NASA Artemis Now Days From Launch and Orion Lunar Flyby

The Orion spacecraft and the Space Launch System (SLS) rocket lift off for the first time from NASA’s modernized Kennedy Space Center in Florida. NASA is targeting an SLS launch for August 29, 2022.

It has cost over $40 billion to get to this point and many years of delays. Hopefully it will be a successful mission.

Mission Facts:
Launch date: Aug. 29, 2022
Mission duration: 42 days, 3 hours, 20 minutes
Total distance travelled: 1.3 million miles
Re-entry speed: 24,500 mph (Mach 32)
Splashdown: Oct. 10, 2022

During this flight, Orion will launch atop the most powerful rocket in the world and fly farther than any spacecraft built for humans has ever flown. Over the course of the mission, it will travel 280,000 miles (450,000 kilometers) from Earth and 40,000 miles (64,000 kilometers) beyond the far side of the Moon. Orion will stay in space longer than any human spacecraft has without docking to a space station and return home faster and hotter than ever before.

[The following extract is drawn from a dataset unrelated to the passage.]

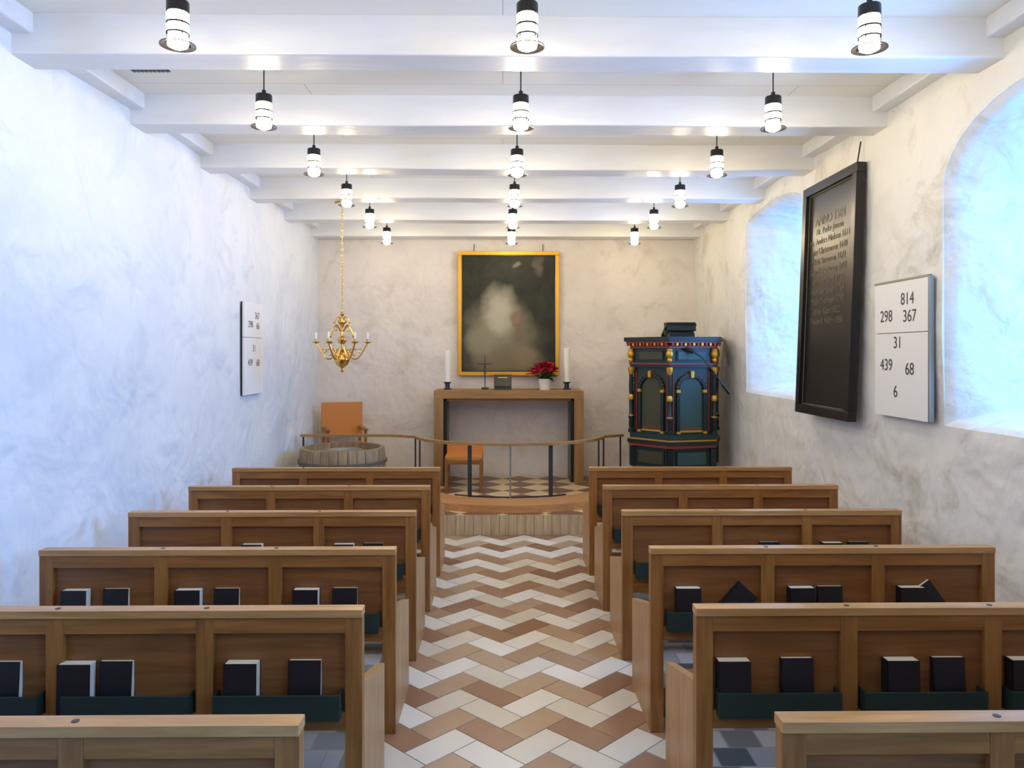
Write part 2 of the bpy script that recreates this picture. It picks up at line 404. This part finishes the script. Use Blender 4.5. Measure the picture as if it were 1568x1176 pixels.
# ------------------------------------------------------------------ pews
def pew(x0,x1,Z):
    b=MB(); T=0.88
    b.box(x0,x1,Z,Z+0.062,T-0.028,T,M_wcap)
    n=3; sw=0.062; bay=(x1-x0-sw)/n; st=[x0+bay*i for i in range(n+1)]
    for s_ in st:
        low = 0.0 if s_ in (st[0],st[-1]) else 0.40
        b.box(s_,s_+sw,Z+0.006,Z+0.052,low,T-0.028,M_wz)
        if s_ not in (st[0],st[-1]): b.lathe([(0.010,0),(0.010,0.002)],M_steel,(s_+sw/2,Z+0.03,T),10)
    for i in range(n):
        a,c=st[i]+sw,st[i+1]
        b.box(a,c,Z+0.008,Z+0.050,T-0.086,T-0.028,M_wx)
        b.box(a,c,Z+0.028,Z+0.044,0.50,T-0.086,M_wpanel)
        b.box(a,c,Z+0.008,Z+0.050,0.44,0.505,M_wx)
        b.box(a+0.012,c-0.012,Z-0.034,Z-0.026,0.492,0.585,M_green)
        b.box(a+0.012,c-0.012,Z-0.026,Z+0.030,0.492,0.502,M_green)
        b.box(a+0.012,a+0.018,Z-0.026,Z+0.028,0.502,0.585,M_green)
        b.box(c-0.018,c-0.012,Z-0.026,Z+0.028,0.502,0.585,M_green)
    b.box(x0+0.03,x1-0.03,Z+0.055,Z+0.50,0.425,0.455,M_wx)
    b.box(x0+0.03,x1-0.03,Z+0.44,Z+0.47,0.34,0.425,M_wx)
    b.box(x0+0.03,x1-0.03,Z+0.10,Z+0.13,0.10,0.16,M_wx)
    for xa in (x0,x1-0.035):
        poly=[(Z+0.052,0.0),(Z+0.53,0.0),(Z+0.53,0.475),(Z+0.052,0.60)]
        vs=[(xa,p[0],p[1]) for p in poly]+[(xa+0.035,p[0],p[1]) for p in poly]
        b.add(vs,[(0,1,2,3),(7,6,5,4),(0,1,5,4),(1,2,6,5),(2,3,7,6),(3,0,4,7)],M_wend)
    b.obj('church_pew',bevel=0.003)
    return st,sw,bay
def book(b,x,Z,tilt,thick,lean):
    w,h=0.118,0.190
    M=Matrix.Translation((x,Z+0.024,0.503+abs(math.sin(tilt))*w*0.45))@Matrix.Rotation(lean,4,'X')@Matrix.Rotation(tilt,4,'Y')
    old=b.M; b.M=M
    b.box(-w/2,w/2,-thick,-thick+0.003,0,h,M_bookc); b.box(-w/2,w/2,-0.003,0,0,h,M_bookc)
    b.box(-w/2,-w/2+0.003,-thick,0,0,h,M_bookc)
    b.box(-w/2+0.003,w/2-0.002,-thick+0.003,-0.003,0.003,h-0.001,M_page)
    b.M=old
ROWS=[1.925+0.862*i for i in range(6)]
for ri,Z in enumerate(ROWS):
    for side in (0,1):
        x0,x1=((-2.19,-0.51) if side==0 else (0.705,2.36))
        st,sw,bay=pew(x0,x1,Z)
        if ri==0 or ri>=5: continue
        b=MB()
        for i in range(3):
            for k,u in enumerate((0.24,0.60)):
                if ri>=3 and random.random()<0.22: continue
                if ri==1 and side==0: u=(0.22,0.70)[k] if i!=1 else (0.10,0.42)[k]
                if ri==1 and side==1: u=((0.18,0.66),(0.36,0.72),(0.2,0.6))[i][k]
                xx=st[i]+sw+(bay-sw)*(u+random.uniform(-0.03,0.03))
                tl=0.0
                if ri==2 and side==1 and (i,k) in ((0,1),(2,1)): tl=0.75 if i==0 else -0.6
                book(b,xx,Z,tl,0.050 if k==0 else 0.030,-0.03 if k==0 else -0.08)
        b.obj('hymn_books')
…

This first Artemis mission will demonstrate the performance of both Orion and the SLS rocket and test our capabilities to orbit the Moon and return to Earth. The flight will pave the way for future missions to the lunar vicinity.

Objectives

  1. Demonstrate Orion’s heat shield can withstand the high speed and high heat conditions when returning through Earth’s atmosphere from lunar velocities
    When Orion returns from the Moon, it will be traveling nearly 25,000 mph (40,000 kph) and experience temperatures up to 5,000 degrees Fahrenheit (2,800 degrees Celsius) as it enters Earth’s atmosphere, much faster and hotter than a return from low-Earth orbit. While the heat shield has undergone extensive testing on Earth and was demonstrated on Exploration Flight Test-1 in 2014, no aerodynamic or aerothermal test facility can recreate the conditions the heat shield will experience returning at lunar return speeds. Validating heat shield performance is required before crews fly in Orion.
  2. Demonstrate operations and facilities during all mission phases
    From launch countdown through recovery of Orion from the Pacific Ocean at the end of its mission, Artemis I provides an opportunity to test many aspects of NASA’s launch facilities and ground-based infrastructure, SLS operations, including separation events during ascent, Orion operations in space, and recovery procedures. During the flight, engineers will verify systems such as the spacecraft’s communications, propulsion, and navigation systems. Operating Orion in space will give engineers further confidence the spacecraft can tolerate the extreme thermal environment of deep space and successfully pass through the Van Allen Radiation Belt, that Orion’s main engine and solar array wings work as designed, and the flight operations teams can successfully manage and execute the mission, as well as demonstrate the performance of support systems for NASA facilities needed during the flight.
  3. Retrieve Orion after splashdown
    While engineers will receive data throughout the flight, retrieving the crew module after splashdown will provide information to engineers to inform future missions. Once returned to Kennedy after the mission, technicians will conduct detailed inspections of Orion, retrieve data recorded on board during the flight, reuse components such as avionics systems, and retrieve information from payloads. It will also allow NASA to demonstrate its recovery techniques and procedures, which are critical to the safe return of future crews.

For its return trip to Earth, Orion will get another gravity assist from the Moon as it does a second close flyby, firing engines at precisely the right time to harness the Moon’s gravity and accelerate back toward Earth, setting itself on a trajectory to re-enter our planet’s atmosphere.